Hal tersebut baru soal pangan, multiplier effect makan bergizi gratis (MBG) berkaitan dengan sumberdaya manusia dalam hal ini ialah relawan yang bekerja di SPPG. Jika 1 SPPG mempekerjakan sekitar 47 orang berarti sudah berapa ratus ribu orang yang bekerja di SPPG guna suksesi program makan bergizi gratis? Berapa puluh ribu orang pengangguran yang terserap kinerjanya dan berapa puluh ribu orang ibu-ibu yang bisa diberdayakan? Kita bisa bayangkan ibu-ibu bekerja tidak hanya untuk mencukupi kebutuhan hidupnya tapi juga membantu ekonomi keluarganya.
Kita bisa bayangkan beberapa pemuda di desa sangat antusias dengan adanya program makan bergizi gratis karena dia bisa berdaya dan bekerja untuk diri dan keluarganya. Tepat pada titik inilah bahwa kemudian program makan bergizi gratis bukan soal pengentasan gizi buruk (stunting) tapi ada efek domino secara sosio-ekonomi yang amat sangat luar biasa dan dirasakan sampai ke rakyat menengah ke bawah.

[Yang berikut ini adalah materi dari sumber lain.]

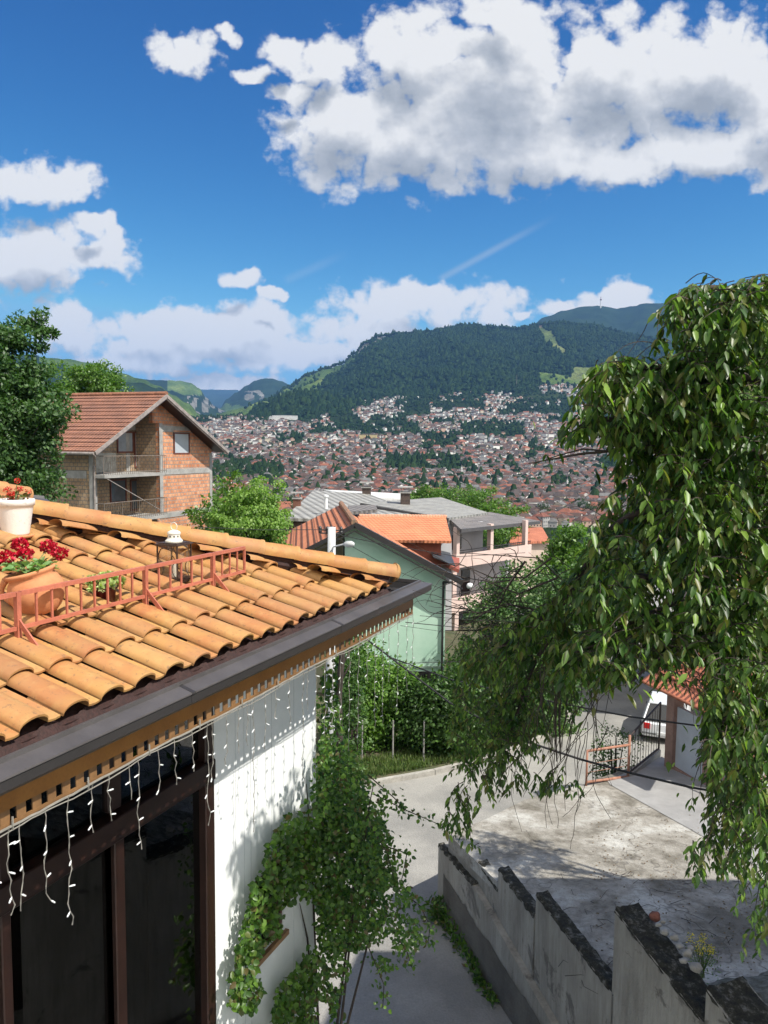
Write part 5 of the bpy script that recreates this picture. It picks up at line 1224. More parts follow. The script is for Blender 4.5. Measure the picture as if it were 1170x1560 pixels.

Ketahanan Pangan, Tantangan, dan Resolusi
Ketahanan pangan merupakan konsep yang sangat penting dalam konteks program makan bergizi gratis (MBG) di Indonesia. Dalam hal ini, negara harus intervensi untuk memastikan pangan tersebar merata secara kualitas dan kuantitas. Namun untuk mencapai ketahanan pangan ini dibutuhkan upaya yang serius dan terintegrasi dalam meningkatkan produksi dan distribusi pangan. Karena jika tidak dikelola dengan baik program makan bergizi gratis (MBG) dalam kaitannya dengan ketahana pangan akan menjadi tantangan dan ancaman yang sangat serius diantaranya:
1. Keterbatasan sumber daya pangan lokal
Seperti yang penulis dicontohkan diatas jika tidak diatur, diintervensi, dan dikelola dengan baik, bukan suatu hal yang mustahil kelangkaan atau krisis pangan atau lonjakan harga terjadi dan itu mengganggu stabilitas sosio-ekonomi.